In this image above we can clearly see several individual fish in the water column, these are shown by arches on the screen. These arches are produced due to the cone angle that the transducer produces, and how the fish moves in and out of this cone. You don’t really need to know why arches are made, just that if you are seeing them they are likely to be fish!
The colour of the return is also important as it shows the strength of the sound wave returning back to the unit, which in layman’s terms means the bigger the fish the bigger the return, which is likely to be orange or yellow.
This is not always foolproof though as a fish close to the transducer will give a bigger return and hence you will get a “fake yellow”. As the fish get deeper you need a very big fish to produce a yellow return.
When you get a lot of fish together then the returns will merge, hence the blob that is a fish shoal in the bottom right corner.

Zander following lures

Using a standard echo sounder it is possible to target individual fish.
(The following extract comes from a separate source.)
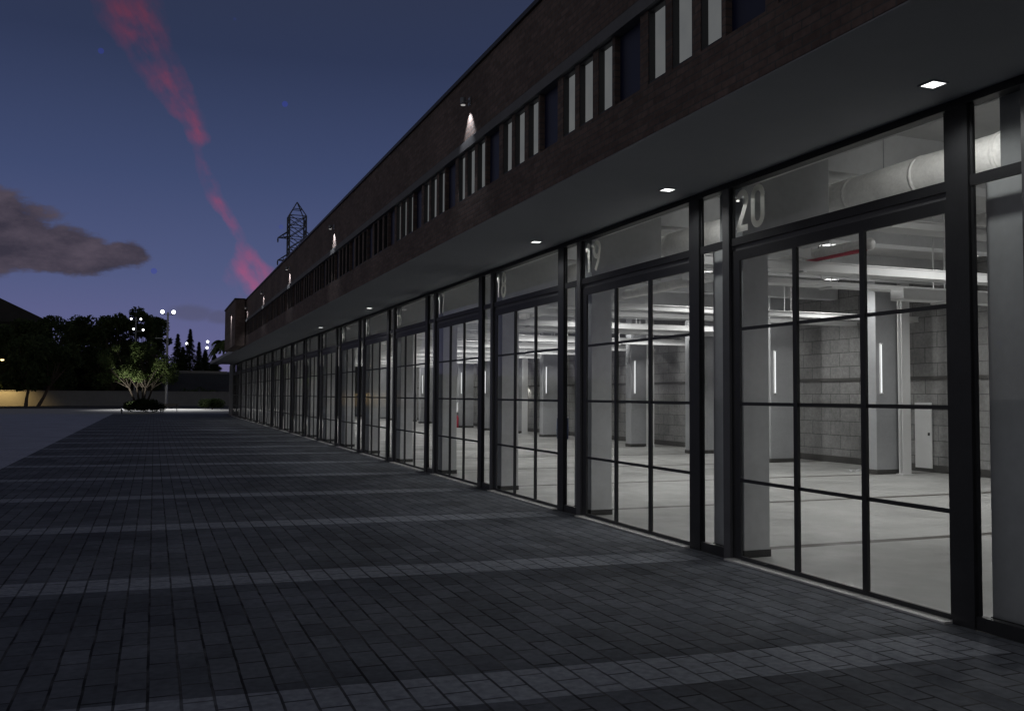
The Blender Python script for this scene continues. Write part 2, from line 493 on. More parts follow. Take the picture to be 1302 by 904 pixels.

In the image above you can see a very large zander coming up to inspect a lure that is presented to it. You can tell it is a big fish due to the depth of the return and its colour. The lure and swivel also show up as these have a big return due to the metal in them. In this case the zander rises up from the bottom, inspects the lure and then drifts back again, which happens more often than I like it to!

Two zander rising

In this image you can see two zander rising from the same spot to look at a static lure. When zander are tight on the bottom like this it can be hard to see them, as the echo sounder struggles to differentiate what is lake or river bottom and what is fish. This is called “bottom separation” some finders are better at it than others. But it’s a point to remember that just because you don’t see anything on the echo sounder doesn’t mean that there are not any fish there. Again the lure, swivel, and in this case a knot in the line, are also shown as horizontal lines.

Returning Zander

This image shows a zander being returned. As you can see the fish is returned at the surface and quickly shoots back down to a depth it feels comfortable at, which isn’t right on the bottom as you would think.
In all the images I also run a small GPS screen concurrently with the echo sounder, you need to do this as the two work in tandem, in that as soon as you see a fish or group of fish you can mark them on the GPS and put the boat back over them.

Hopefully these articles have gone some way to answering all your echo / imaging questions. As you can see, with a bit of practice using a good fish finder can really open your eyes to what is going on in the underwater world.

So don’t be frightened of new technology, embrace it and catch some fish!